After this wonderfully suggestive image, Job then returns to the mental world of the Psalms, especially Psalm 139, in Job 10:11, “You have clothed me with skin and flesh; and with bones and sinews you have covered/knit me.” “Bones" (etsem) is a common word; “sinews” (gid) is rare. The verb translated “cover”or "knit" is sakak (24x); it usually is so rendered, but also occupies the field of “spurring on” (Isaiah 9:11; 19:2). These two words play a prominent role in the Psalmist’s description of God’s loving creative care: “For you have made my inner parts; you knit me (sakak) together in my mother’s womb” (139:13); “My bones (etsem) were not hidden from you” (139:15). Psalm 139 picks up further on a weaving image in 139:16, where the Psalmist is “curiously woven together (raqam) in the deepest part of the earth.” The Psalmist, using language that Job would have approved, says “wonderful (niphlaim; see this word in Job 5:9; 9:10 ) are your works” (from verb asah; 139:14).
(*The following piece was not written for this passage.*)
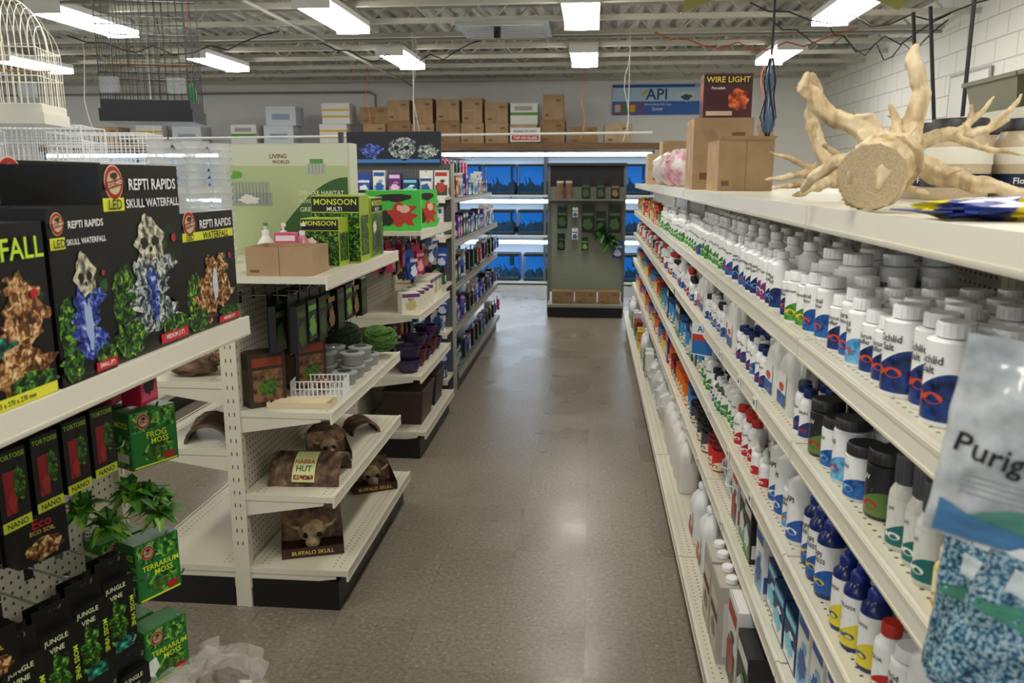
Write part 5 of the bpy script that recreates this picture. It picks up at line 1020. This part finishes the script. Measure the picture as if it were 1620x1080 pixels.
# ---------------------------------------------------------------- bird cages
def cage(label, loc, W, D, H, col, base, dome=True, nb=14, r=.0022, hang_top=None, name='bird_cage', perch=True):
    m = M(col, .4); w = MB()
    def rim(x0, y0, x1, y1, z): w.tube([(x0,y0,z), (x1,y0,z), (x1,y1,z), (x0,y1,z), (x0,y0,z)], r*1.6, m, 4, False)
    zz = .10; fr_ = .68 if not dome else .5
    for z in (zz, zz+(H-zz)*.25, zz+(H-zz)*fr_): rim(-W/2, -D/2, W/2, D/2, z)
    ht = zz+(H-zz)*fr_
    for i in range(nb+1):
        x = -W/2+W*i/nb; t = x/(W/2)
        for s_ in (-1, 1):
            pts_ = [(x, s_*D/2, zz), (x, s_*D/2, ht)]
            if dome: pts_ += [(x*(1-.1*k/4)*1, s_*D/2*cos(k*pi/8), ht+(H-ht)*sin(k*pi/8)*math.sqrt(max(0, 1-t*t*.8))) for k in range(1, 5)]
            w.tube(pts_, r, m, 4, False)
    nd = max(4, int(nb*D/W))
    for i in range(nd+1):
        y = -D/2+D*i/nd
        for s_ in (-1, 1): w.tube([(s_*W/2, y, zz), (s_*W/2, y, ht)], r, m, 4, False)
    if not dome:
        rim(-W/2, -D/2, W/2, D/2, H)
        for i in range(nb+1):
            x = -W/2+W*i/nb; w.tube([(x, -D/2, ht), (x, -D/2, H), (x, D/2, H), (x, D/2, ht)], r, m, 4, False)
        for k in range(4): w.tube([(-W/2, -D/2, zz+(H-zz)*(.15+k*.2)), (W/2, -D/2, zz+(H-zz)*(.15+k*.2))], r, m, 4, False)
        for sx in (-1, 1):
            for sy in (-1, 1): w.tube([(sx*W/2, sy*D/2, zz), (sx*W/2, sy*D/2, H)], r*1.5, m, 4, False)
    else:
        w.tube([(-W/2*cos(k*pi/12), 0, ht+(H-ht)*sin(k*pi/12)) for k in range(13)], r*1.8, m, 4, False)
    t = MB(); bm = M(base, .35); t.box(-W/2-.012, -D/2-.012, 0, W/2+.012, D/2+.012, .06, bm); t.box(-W/2-.004, -D/2-.004, .06, W/2+.004, D/2+.004, .10, bm)
    parts = [('cage_tray', t), ]
    if perch:
        p = MB(); p.tube([(-W/2, 0, zz+.18), (W/2, 0, zz+.18)], .006, M('8a6a44', .6), 6); parts.append(('perch', p, 'wooden perch'))
        for x0_ in (-W/2+.01, W/2-.09): f = MB(); f.box(x0_, -D/2-.04, zz+.03, x0_+.08, -D/2-.002, zz+.10, M('c9ced2', .15, alpha=.35)); parts.append(('feeder_cup', f, 'clear plastic feeder cup'))
        d = MB(); d.tube([(-.06, -D/2-.004, zz+.15), (.06, -D/2-.004, zz+.15), (.06, -D/2-.004, zz+.30), (-.06, -D/2-.004, zz+.30), (-.06, -D/2-.004, zz+.15)], r*1.6, m, 4, False); parts.append(('cage_door', d))
    if hang_top: q = MB(); q.tube([(0, 0, H), (0, 0, hang_top-loc[2])], .004, m, 5); parts.append(('hanging_hook', q))
    thing(name, label, 'cage', w, parts, loc, .25, 'cages')
cage('black wire bird cage with black tray hanging from ceiling', (-2.17, 4.05, 1.865), .40, .30, .60, '141416', '0f0f10', False, 12, .0017, 3.09)
cage('cream wire bird cage with rounded top hanging from ceiling', (-3.10, 4.28, 1.875), .44, .34, .66, 'e2dfd2', 'dad7c8', True, 14, .0022, 3.09)
cage('white wire small animal cage on shelving top', (-3.25, 4.7, 1.5306), .62, .42, .36, 'e2e4e6', '3a7a9a', False, 22, .0022, None, 'small_animal_cage', False)
cage('white wire small animal cage on shelving top', (-3.3, 5.5, 1.5306), .62, .42, .36, 'e2e4e6', 'b9bcc0', False, 22, .0022, None, 'small_animal_cage', False)
cage('white wire small animal cage on shelving top', (-3.25, 3.8, 1.5306), .62, .42, .3, 'e2e4e6', '2a6a9a', False, 22, .0022, None, 'small_animal_cage', False)
mb = MB(); mb.tube([(0, 0, 0), (0, 0, -.08)], .002, CHROME, 4); mb.lathe([(0, -.2), (.02, -.19), (.022, -.12), (.01, -.08), (0, -.08)], M('1f9a5a', .3), 12)
thing('hanging_bird_toy', 'green plastic bird toy hanging on a chain', 'toy', mb, [('chain', (lambda q: (q.tube([(0, 0, 0), (0, 0, .93)], .002, M('c23a30', .5), 4), q)[1])(MB()))], (-2.08, 4.28, 2.16))
# ---------------------------------------------------------------- right background
gondola('tall ivory shelving unit with stacked plastic bins', 2.22, 3.2, 4.55, 1.86, [(-1, .45, .16, [(.6, .4), (1.1, .4), (1.5, .4)])], (1.89, -.42, .42))
for i in range(2):
    gondola('ivory stocked shelving unit by the block wall', 2.75, 4.7+i*1.3, 5.998+i*1.3, 1.62, [(-1, .45, .16, [(.6, .4), (1.1, .4)])], (1.65, -.42, .42))
bn = MB(); oc = M('84856f', .5)
bn.add([(-.22, -.15, 0), (.22, -.15, 0), (.22, .15, 0), (-.22, .15, 0), (-.26, -.18, .16), (.26, -.18, .16), (.26, .18, .16), (-.26, .18, .16), (-.25, -.17, .16), (.25, -.17, .16), (.25, .17, .16), (-.25, .17, .16), (-.21, -.14, .01), (.21, -.14, .01), (.21, .14, .01), (-.21, .14, .01)],
       [(0,3,2,1), (0,1,5,4), (1,2,6,5), (2,3,7,6), (3,0,4,7), (4,5,9,8), (5,6,10,9), (6,7,11,10), (7,4,8,11), (8,9,13,12), (9,10,14,13), (10,11,15,14), (11,8,12,15), (12,13,14,15)], oc)
br = MB(); br.box(-.275, -.195, .15, .275, -.18, .17, oc); br.box(-.275, .18, .15, .275, .195, .17, oc); br.box(-.275, -.18, .15, -.26, .18, .17, oc); br.box(.26, -.18, .15, .275, .18, .17, oc)
template('bin', 'storage_bin', 'olive grey plastic litter tray', 'bin', bn, [('rim', br)], .55, .39, .17)
for i, (x, y, l) in enumerate([(2.04, 4.27, 0), (2.04, 3.7, 0), (2.6, 4.98, 0), (2.6, 4.98, 1), (2.6, 5.6, 0)]): spawn('bin', (x, y, (1.8946 if x < 2.5 else 1.6546)+l*.172), R90, 'storage bins')
mb = MB(); mb.box(-.02, -.4, 0, .01, .4, .5, M('e6e6e2', .5)); f_ = MB(); f_.box(-.016, -.43, -.03, -.01, .43, .53, M('a8a8a2', .5))
thing('white_panel', 'large plain white framed board on block wall', 'board', mb, [('frame', f_)], (3.485, 8.4, 2.05))
for x, y, a in [(2.38, 6.45, -.14), (2.42, 6.25, -.14), (2.40, 5.85, 0)]:
    mb = MB(); mb.tube([(0, 0, 0), (a, 0, 1.1)], .014, BLK, 8); mb.lathe([(0, 0), (.03, 0), (.03, .03), (0, .03)], BLK, 10)
    thing('black_pole', 'thin black metal pole standing on shelving top', 'pole', mb, [], (x, y, 1.652), 0, 'black poles')
for i in range(5):
    mb_ = MB(); mb_.sphere((0, 0, .1), (.12, .09, .1), NM('feedbag%d' % i, [(.4, ['2a3a6a', '8a7a5a', '3a4a3a', 'a08a4a', '5a3a2a'][i]), (.6, 'c8c2b0')], 9, .4), 18, 12, .2, i, 3)
    mb_.box(-.1, -.004, .18, .1, .004, .22, M('b8b2a0', .5)); thing('feed_bag', 'printed bag of pet feed standing on shelving', 'bag', mb_, [], (2.02, 3.35+.25*i, 1.503), 1.5, 'feed bags')
# ---------------------------------------------------------------- world, camera
w = bpy.data.worlds.new('world'); bpy.context.scene.world = w; w.use_nodes = True
w.node_tree.nodes['Background'].inputs[0].default_value = (.75, .85, 1, 1); w.node_tree.nodes['Background'].inputs[1].default_value = .6
cam = bpy.data.cameras.new('cam'); co = bpy.data.objects.new('camera', cam); COL.objects.link(co)
co.location = (0, 0, 1.6); co.rotation_euler = (radians(78.8), 0, radians(5.5)); cam.sensor_width = 36; cam.lens = 29.04; cam.clip_start = .02
cam.dof.use_dof = True; cam.dof.focus_distance = 3.0; cam.dof.aperture_fstop = 6.5
bpy.context.scene.camera = co
bpy.context.scene.view_settings.view_transform = 'Standard'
But Job might also be directing a gentle barb at Bildad in 10:11 when he says that God “clothed” (labash) him with flesh and skin. Bildad had just talked about people who hate Job being clothed (labash) with shame; Job now uses labash in a positive way.
The result of this divine creative effort for Job is that God has made “life and favor” for Job (10:12). For the third time in five verses the verb asah (“make”) appears. God’s making Job was an act of mercy/favor (chesed). God’s watchful care has preserved (shamar) Job’s spirit. What, we think, could be better?